The most exuberant building of the late 19th century isn’t a factory but a warehouse that was used for boot laces! Alexandra House (1897) has been converted to flats but was home to Jumbo bootlaces, among other brands, which explains the elephant heads on the building. The area around Alexandra House – the Cultural Quarter – was full of warehouses and several narrow streets create the canyon effect common to other warehouse areas in cities such as Manchester or Bradford.

The Luke Turner Webbing factory built in 1893 on the corner of Deacon Street and Henshaw Street near the Leicester Royal Infirmary

The Luke Turner Webbing factory built in 1893 on the corner of Deacon Street and Henshaw Street near the Leicester Royal Infirmary

The Luke Turner & Co elastic webbing factory on Deacon Street (1893) has an iron-frame construction but the nearby Harrison and Hayes hosiery factory (1913) points the way to the more typical one and two storey buildings of the coming century. The late 19th century also saw a number of good buildings in the area developed by Arthur Wakerley in North Evington, many of which are still industrial units.

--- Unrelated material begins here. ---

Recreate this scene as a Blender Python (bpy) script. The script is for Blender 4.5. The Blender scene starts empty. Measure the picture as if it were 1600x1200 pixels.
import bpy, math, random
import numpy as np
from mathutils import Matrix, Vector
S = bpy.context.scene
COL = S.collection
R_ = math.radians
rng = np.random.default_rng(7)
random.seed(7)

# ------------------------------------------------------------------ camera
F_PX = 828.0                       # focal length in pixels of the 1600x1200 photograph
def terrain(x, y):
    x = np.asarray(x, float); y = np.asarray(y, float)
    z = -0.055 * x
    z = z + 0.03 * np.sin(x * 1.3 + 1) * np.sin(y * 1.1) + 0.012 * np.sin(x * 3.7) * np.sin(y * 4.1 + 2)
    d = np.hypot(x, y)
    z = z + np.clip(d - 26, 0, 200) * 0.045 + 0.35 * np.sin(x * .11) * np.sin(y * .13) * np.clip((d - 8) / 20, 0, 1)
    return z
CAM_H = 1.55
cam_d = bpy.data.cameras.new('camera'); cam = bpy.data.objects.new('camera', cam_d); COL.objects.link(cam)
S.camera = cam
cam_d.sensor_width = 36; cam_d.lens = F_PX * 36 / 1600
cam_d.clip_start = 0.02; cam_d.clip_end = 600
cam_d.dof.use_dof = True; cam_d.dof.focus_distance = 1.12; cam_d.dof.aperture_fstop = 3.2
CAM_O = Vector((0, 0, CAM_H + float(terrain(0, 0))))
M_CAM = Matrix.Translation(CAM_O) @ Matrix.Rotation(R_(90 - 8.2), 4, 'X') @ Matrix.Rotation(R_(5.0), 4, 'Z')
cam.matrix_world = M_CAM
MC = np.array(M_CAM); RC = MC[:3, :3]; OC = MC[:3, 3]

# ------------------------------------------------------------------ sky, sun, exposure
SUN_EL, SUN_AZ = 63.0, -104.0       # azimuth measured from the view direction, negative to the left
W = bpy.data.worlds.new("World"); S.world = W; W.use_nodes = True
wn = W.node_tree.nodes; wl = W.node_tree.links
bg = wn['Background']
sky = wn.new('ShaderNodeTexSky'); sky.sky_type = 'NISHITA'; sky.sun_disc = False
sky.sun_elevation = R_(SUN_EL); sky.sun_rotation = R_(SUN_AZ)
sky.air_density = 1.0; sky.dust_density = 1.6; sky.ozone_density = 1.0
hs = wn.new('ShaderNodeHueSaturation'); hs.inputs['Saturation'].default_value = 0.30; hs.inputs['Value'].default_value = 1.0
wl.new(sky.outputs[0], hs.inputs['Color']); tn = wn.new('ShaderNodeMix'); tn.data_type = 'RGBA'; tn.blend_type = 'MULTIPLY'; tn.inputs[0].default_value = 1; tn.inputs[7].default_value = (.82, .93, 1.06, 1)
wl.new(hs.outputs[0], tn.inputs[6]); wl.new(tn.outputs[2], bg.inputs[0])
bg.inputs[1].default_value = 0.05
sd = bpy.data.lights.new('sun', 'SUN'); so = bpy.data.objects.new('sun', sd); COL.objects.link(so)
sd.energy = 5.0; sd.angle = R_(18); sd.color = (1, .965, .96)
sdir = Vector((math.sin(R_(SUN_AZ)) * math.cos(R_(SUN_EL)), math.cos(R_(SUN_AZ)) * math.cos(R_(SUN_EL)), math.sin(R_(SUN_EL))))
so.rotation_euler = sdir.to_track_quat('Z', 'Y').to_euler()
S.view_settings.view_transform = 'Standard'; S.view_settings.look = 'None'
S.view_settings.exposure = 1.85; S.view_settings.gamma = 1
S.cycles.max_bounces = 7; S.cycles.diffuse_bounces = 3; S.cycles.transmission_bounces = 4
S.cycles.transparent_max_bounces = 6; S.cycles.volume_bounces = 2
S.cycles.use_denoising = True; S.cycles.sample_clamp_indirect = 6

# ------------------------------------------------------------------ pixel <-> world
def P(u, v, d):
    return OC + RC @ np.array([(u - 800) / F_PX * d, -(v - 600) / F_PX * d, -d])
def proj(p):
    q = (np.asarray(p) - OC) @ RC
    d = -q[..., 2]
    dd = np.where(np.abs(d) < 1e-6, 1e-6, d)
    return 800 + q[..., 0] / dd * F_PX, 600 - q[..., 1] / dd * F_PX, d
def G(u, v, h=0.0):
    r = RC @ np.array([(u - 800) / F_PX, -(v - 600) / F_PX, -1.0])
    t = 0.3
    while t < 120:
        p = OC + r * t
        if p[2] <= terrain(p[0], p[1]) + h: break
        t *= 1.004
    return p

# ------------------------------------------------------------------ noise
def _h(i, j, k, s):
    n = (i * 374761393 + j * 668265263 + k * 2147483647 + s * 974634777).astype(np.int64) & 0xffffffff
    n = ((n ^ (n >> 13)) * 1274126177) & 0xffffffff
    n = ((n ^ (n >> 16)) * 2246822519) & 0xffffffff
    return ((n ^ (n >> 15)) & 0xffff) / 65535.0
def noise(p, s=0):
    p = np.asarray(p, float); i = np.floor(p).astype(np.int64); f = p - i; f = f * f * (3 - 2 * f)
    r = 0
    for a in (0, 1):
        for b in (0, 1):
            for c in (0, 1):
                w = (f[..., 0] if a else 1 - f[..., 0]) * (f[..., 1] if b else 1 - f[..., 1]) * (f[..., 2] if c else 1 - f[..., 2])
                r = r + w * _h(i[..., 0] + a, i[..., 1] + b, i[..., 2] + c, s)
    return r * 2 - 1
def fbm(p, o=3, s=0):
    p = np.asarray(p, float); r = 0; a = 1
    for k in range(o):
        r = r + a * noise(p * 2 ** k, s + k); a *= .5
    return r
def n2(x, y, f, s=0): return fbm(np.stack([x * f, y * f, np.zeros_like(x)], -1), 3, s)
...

Moving into the 20th century, large factories were built both centrally and in the suburbs. Companies such as Corah and the British United Shoe Machinery Company employed thousands of people in huge buildings. In the 1920s and 1930s firms such as John Bull/Dunlop opened large factories in the suburbs (Evington Valley Road) where smaller businesses also thrived.

Pfister and Vogel built 1923 on Rutland Street, it is now next door to Curve

Pfister and Vogel built 1923 on Rutland Street, it is now next door to Curve

The Pfister and Vogel building (1923) on Rutland Street is an architectural oddity for Leicester as there is nothing else like it. Originally built for leather importers it has now been converted into flats. Industrial Art Deco is best represented by the Berkley Burke Building (formally Goddard's Plate Powder and Polish Co. factory) on Nelson Street (1932), which is used as offices to this day.

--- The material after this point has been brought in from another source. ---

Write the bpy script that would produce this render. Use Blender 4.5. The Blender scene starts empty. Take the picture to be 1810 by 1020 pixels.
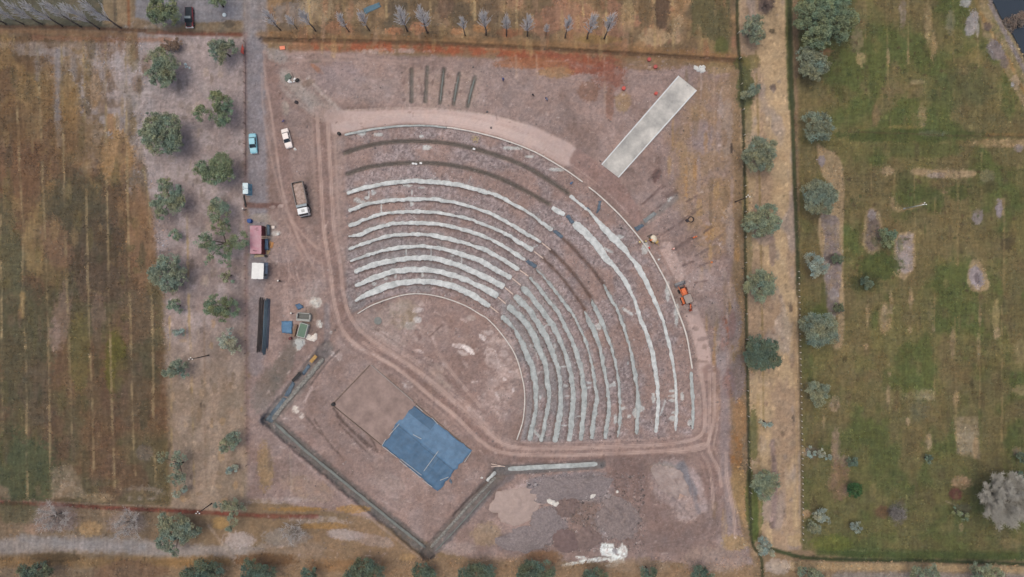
import bpy, bmesh, math, random
import numpy as np
from mathutils import Vector, Matrix

# ------------------------------------------------------------------ camera, sky, sun, exposure
H = 150.0                      # flying height of the drone above the stage floor
K = 0.125                      # metres of ground per photo pixel at z = 0
CX, CY = 905.0, 510.0
scene = bpy.context.scene
COL = scene.collection
cam_d = bpy.data.cameras.new('camera')
cam = bpy.data.objects.new('camera', cam_d)
COL.objects.link(cam)
cam.location = (0, 0, H)
cam.rotation_euler = (0, 0, 0)
cam_d.sensor_width = 36.0
cam_d.lens = 36.0 * H / (1810 * K)
cam_d.clip_start = 1.0
cam_d.clip_end = 6000.0
scene.camera = cam

SUN_EL, SUN_AZ = math.radians(78), math.radians(300)   # compass azimuth, clockwise from +Y
world = bpy.data.worlds.new('World')
scene.world = world
world.use_nodes = True
wn = world.node_tree
wn.nodes.clear()
w_out = wn.nodes.new('ShaderNodeOutputWorld')
w_bg = wn.nodes.new('ShaderNodeBackground')
w_sky = wn.nodes.new('ShaderNodeTexSky')
w_sky.sky_type = 'NISHITA'
w_sky.sun_disc = False
w_sky.sun_elevation = SUN_EL
w_sky.sun_rotation = SUN_AZ
w_sky.air_density = 1.0
w_sky.dust_density = 7.0
w_sky.ozone_density = 1.0
w_bg.inputs['Strength'].default_value = 0.15
wn.links.new(w_sky.outputs['Color'], w_bg.inputs['Color'])
wn.links.new(w_bg.outputs['Background'], w_out.inputs['Surface'])

sun_d = bpy.data.lights.new('sun', 'SUN')
sun_d.energy = 0.7
sun_d.angle = math.radians(45)
sun_d.color = (0.90, 0.96, 0.86)
sun = bpy.data.objects.new('sun', sun_d)
COL.objects.link(sun)
_sd = Vector((math.sin(SUN_AZ) * math.cos(SUN_EL), math.cos(SUN_AZ) * math.cos(SUN_EL), math.sin(SUN_EL)))
sun.rotation_euler = (-_sd).to_track_quat('-Z', 'Y').to_euler()
sun.location = (-120, 60, 200)

scene.view_settings.view_transform = 'Standard'
scene.view_settings.look = 'None'
scene.view_settings.exposure = -0.21
scene.view_settings.gamma = 1.0
scene.render.engine = 'CYCLES'

# ------------------------------------------------------------------ helpers
def lin(c):
    c = np.asarray(c, float) / 255.0
    return np.where(c <= 0.04045, c / 12.92, ((c + 0.055) / 1.055) ** 2.4)

def L4(c):
    a = lin(c)
    return (float(a[0]), float(a[1]), float(a[2]), 1.0)

def sstep(a, b, x):
    t = np.clip((x - a) / (b - a), 0.0, 1.0)
    return t * t * (3 - 2 * t)

def hsh(ix, iy, seed):
    n = (ix.astype(np.int64) * 374761393 + iy.astype(np.int64) * 668265263 + seed * 974711) & 0xFFFFFFFF
    n = ((n ^ (n >> 13)) * 1274126177) & 0xFFFFFFFF
    n = ((n ^ (n >> 15)) * 2246822519) & 0xFFFFFFFF
    return ((n ^ (n >> 16)) & 0xFFFFFF).astype(np.float64) / float(0xFFFFFF)

def vnoise(x, y, seed=0):
    ix = np.floor(x); iy = np.floor(y)
    fx = x - ix; fy = y - iy
    fx = fx * fx * (3 - 2 * fx); fy = fy * fy * (3 - 2 * fy)
    a = hsh(ix, iy, seed); b = hsh(ix + 1, iy, seed)
    c = hsh(ix, iy + 1, seed); d = hsh(ix + 1, iy + 1, seed)
    return (a * (1 - fx) + b * fx) * (1 - fy) + (c * (1 - fx) + d * fx) * fy

def fbm(u, v, s, seed=0, o=4, sy=None):
    sy = s if sy is None else sy
    t = 0; amp = 1.0; tot = 0.0
    for k in range(o):
        t = t + amp * vnoise(u / s * 2 ** k + 17.3 * k, v / sy * 2 ** k - 9.1 * k, seed + k)
        tot += amp; amp *= 0.55
    return t / tot

# ------------------------------------------------------------------ the terrain
AC = (735.0, 714.0)            # centre of the seating arcs, in photo pixels
ROW_R = [0, 193, 196, 215, 219, 236, 240, 257, 261, 278, 282, 299, 303, 319, 323, 339, 343, 361, 365, 394, 398, 424, 430, 462, 468, 491, 494, 560, 690]
ROW_Z = [0, 0, .25, .25, .5, .5, .75, .75, 1., 1., 1.25, 1.25, 1.5, 1.5, 1.75, 1.75, 2., 2., 2.25, 2.25, 2.5, 2.5, 2.75, 2.75, 3., 3., 3.1, 3.1, 0]

def base_z(u, v):
    r = np.hypot(u - AC[0], v - AC[1])
    z = np.interp(r, ROW_R, ROW_Z)
    a = sstep(540, 606, u) * (1 - sstep(788, 860, v))
    return z * a

# the grid: fine over the photographed ground, coarse out to the horizon
STEP = 2.0
_f = lambda a, b: np.arange(a, b + 0.1, STEP)
_o = np.array([30, 70, 130, 220, 350, 550, 900, 1500, 2600, 5000, 10000, 20000.])
gu = np.concatenate([(-120 - _o)[::-1], _f(-120, 1930), 1930 + _o])
gv = np.concatenate([(-110 - _o)[::-1], _f(-110, 1130), 1130 + _o])
U, V = np.meshgrid(gu, gv)
Z = base_z(U, V)
C = np.zeros(U.shape + (3,))
ROUGHV = np.full(U.shape, 1.0)         # how grainy the ground is; beaten roads are smooth
N30 = fbm(U, V, 30, 1) * 2 - 1
N9 = fbm(U, V, 9, 2, 3) * 2 - 1
N4 = fbm(U, V, 4.2, 3, 2) * 2 - 1
RAG = .8 * N9 + .9 * N4 + .9 * (fbm(U, V, 2.2, 4, 1) * 2 - 1)      # ragged grain that breaks up the edges of patches

def win(u0, u1, v0, v1):
    i0, i1 = np.searchsorted(gu, [u0, u1]); j0, j1 = np.searchsorted(gv, [v0, v1])
    return slice(max(j0 - 1, 0), j1 + 1), slice(max(i0 - 1, 0), i1 + 1)

def seg_dist(u, v, pts, closed=False):
    d = np.full(u.shape, 1e9)
    n = len(pts)
    for i in range(n if closed else n - 1):
        ax, ay = pts[i]; bx, by = pts[(i + 1) % n]
        dx, dy = bx - ax, by - ay
        l2 = dx * dx + dy * dy + 1e-9
        t = np.clip(((u - ax) * dx + (v - ay) * dy) / l2, 0, 1)
        d = np.minimum(d, np.hypot(u - ax - t * dx, v - ay - t * dy))
    return d

def inside(u, v, pts):
    r = np.zeros(u.shape, bool)
    n = len(pts)
    for i in range(n):
        ax, ay = pts[i]; bx, by = pts[(i + 1) % n]
        if ay == by: continue
        c = ((ay > v) != (by > v)) & (u < (bx - ax) * (v - ay) / (by - ay) + ax)
        r ^= c
    return r

def crom(pts, n=6, closed=False):
    P = [np.array(p, float) for p in pts]
    if len(P) < 3: return [tuple(p) for p in P]
    out = []
    m = len(P)
    rng = range(m if closed else m - 1)
    for i in rng:
        if closed:
            p0, p1, p2, p3 = P[i - 1], P[i], P[(i + 1) % m], P[(i + 2) % m]
        else:
            p1, p2 = P[i], P[i + 1]
            p0 = P[i - 1] if i > 0 else 2 * p1 - p2
            p3 = P[i + 2] if i + 2 < m else 2 * p2 - p1
        for k in range(n):
            t = k / n
            out.append(tuple(0.5 * (2 * p1 + (p2 - p0) * t + (2 * p0 - 5 * p1 + 4 * p2 - p3) * t * t + (3 * p1 - p0 - 3 * p2 + p3) * t ** 3)))
    if not closed: out.append(tuple(P[-1]))
    return out

def _apply(w, m, col):
    m = m[..., None]
    C[w] = C[w] * (1 - m) + np.array(col, float) * m

def _patch(w, m, tex):
    if not tex: return m
    amt, lo, hi, sc, seed, sy = (list(tex) + [0.8, 0.45, 0.6, 12, 5, None][len(tex):])
    n = fbm(U[w], V[w], sc, seed, 3, sy)
    return m * (1 - amt + amt * sstep(lo, hi, n))

def stroke(pts, wd, col, op=1.0, soft=1.5, edge=1.2, tex=None, smooth=True, dz=0.0, fade=None):
    if smooth: pts = crom(pts)
    a = np.array(pts); r = wd / 2 + soft + edge * 2 + 2
    w = win(a[:, 0].min() - r, a[:, 0].max() + r, a[:, 1].min() - r, a[:, 1].max() + r)
    d = seg_dist(U[w], V[w], pts) + edge * (0.9 * N9[w] + 0.9 * N4[w])
    m = 1 - sstep(wd / 2 - soft, wd / 2 + soft, d)
    if dz: Z[w] += dz * m
    m = _patch(w, m * op, tex)
    if col is not None: _apply(w, m, col)

def smooth_along(pts, wd, val, closed=False):
    a = np.array(pts); r = (0 if closed else wd / 2) + 6
    w = win(a[:, 0].min() - r, a[:, 0].max() + r, a[:, 1].min() - r, a[:, 1].max() + r)
    d = seg_dist(U[w], V[w], pts, closed)
    d = np.where(inside(U[w], V[w], pts), -d, d) if closed else d - wd / 2
    m = 1 - sstep(-2, 2, d)
    ROUGHV[w] = ROUGHV[w] * (1 - m) + val * m

def poly(pts, col, op=1.0, soft=2.0, edge=2.0, tex=None, smooth=False, dz=0.0):
    if smooth: pts = crom(pts, 5, True)
    a = np.array(pts); r = soft + edge * 2 + 2
    w = win(a[:, 0].min() - r, a[:, 0].max() + r, a[:, 1].min() - r, a[:, 1].max() + r)
    d = seg_dist(U[w], V[w], pts, True)
    d = np.where(inside(U[w], V[w], pts), -d, d) + edge * (0.5 * N30[w] + 0.8 * N9[w] + 0.5 * N4[w])
    m = 1 - sstep(-soft, soft, d)
    if dz: Z[w] += dz * m
    m = _patch(w, m * op, tex)
    if col is not None: _apply(w, m, col)

def blob(cx, cy, rx, ry, col, op=1.0, rot=0, soft=0.35, edge=0.35, tex=None, dz=0.0):
    R = max(rx, ry) * (1 + soft + edge) + 4
    w = win(cx - R, cx + R, cy - R, cy + R)
    t = math.radians(rot); c, s = math.cos(t), math.sin(t)
    x = U[w] - cx; y = V[w] - cy
    d = np.hypot((x * c + y * s) / rx, (-x * s + y * c) / ry)
    d = d + edge * (0.7 * N30[w] + 0.8 * N9[w] + 0.4 * N4[w])
    m = 1 - sstep(1 - soft, 1 + soft, d)
    if dz: Z[w] += dz * m
    m = sstep(.12, .88, m + RAG[w] * m * (1 - m) * 2.6)
    m = _patch(w, m * op, tex)
    if col is not None: _apply(w, m, col)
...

After the Second World War companies started to move out of the city due to inner city slum clearance and government relocation policy. Industrial estates such as that at Barkby grew on the fringes of Leicester and eventually areas such as Troon and Braunstone became better known than the city centre for industry. Companies such as Walkers, Fox’s, and Everards are all based outside of the city centre. Good modern industrial architecture is found in small scale buildings such as those built for Artisan Press (1980) or the Monarch Knitting Machinery (UK) Ltd (1982) at Beaumont Leys. However, it is perhaps telling that there are no recent industrial buildings of note in Leicester.

For a further explanation idea of how industrial buildings fit into the overall story of architecture in Leicester have a look at the book ‘The Quality of Leicester’ Leicester City Council, 2nd ed, 1997.

Using the link below you can view a wide variety of images to do with Leicester's industrial past:

Leicester Industry on Flickr

Frisby Jarvis building on Frog Island before the fire in 2005 that forced it to be demolished

Frisby Jarvis building on Frog Island before the fire in 2005 that forced it to be demolished

Reusing Buildings

The fates of old industrial buildings are varied and the following examples illustrate some of the uses they are now put to.

Frisby Jarvis, Frog Island. A hosiery factory that was still being used when it burnt down in 2005. The open area became a car wash and at the time of writing awaits redevelopment. A spate of fires in the neighbourhood saw another three or four factories severely damaged and only Friars Mills looks likely to be restored.

The Liberty Statue with the flats that replaced the original Liberty Shoes factory in the background

The Liberty Statue with the flats that replaced the original Liberty Shoes factory in the background

The Liberty Building. Although the statue of Liberty survives, the building (which was arguably more important than the statue) was demolished and replaced with a similar looking, but blander, block of flats for students. The list of demolished buildings in Leicester is a long one and includes the castle-like Archibald Turner ‘Bow Bridge’ works by West Bridge, and the art deco influenced Kirby and West building on Western Boulevard.

Alexandra House in the Cultural Quarter has been turned into flats. This is another common fate for industrial buildings and although the façade of the building usually remains – and Alexandra House has one of the best anywhere – the interior is changed beyond recognition. Many of the buildings in the Cultural Quarter have become flats and this has been repeated across the city.

The entrance to Guru Teg Bahadur Gurdwara at 106 East Park Road which was once a shoe factory

The entrance to Guru Teg Bahadur Gurdwara at 106 East Park Road which was once a shoe factory

Once a huge shoe factory, 106 East Park Road is now the Guru Teg Bahadur Gurdwara. Many buildings of all sorts have been turned into temples, gurdwaras, mosques and madrassas.

The former Imperial Typewriters building on East Park Road is a good example of an industrial building that is still used for making things. Although the building has been broken down into smaller units, the manufacturing past of Leicester continues into the present. The giant former Corah complex on Burleys Way also houses smaller businesses, while Makers Yard on Rutland Street is an example of a smaller factory that has been converted into workshops for artists.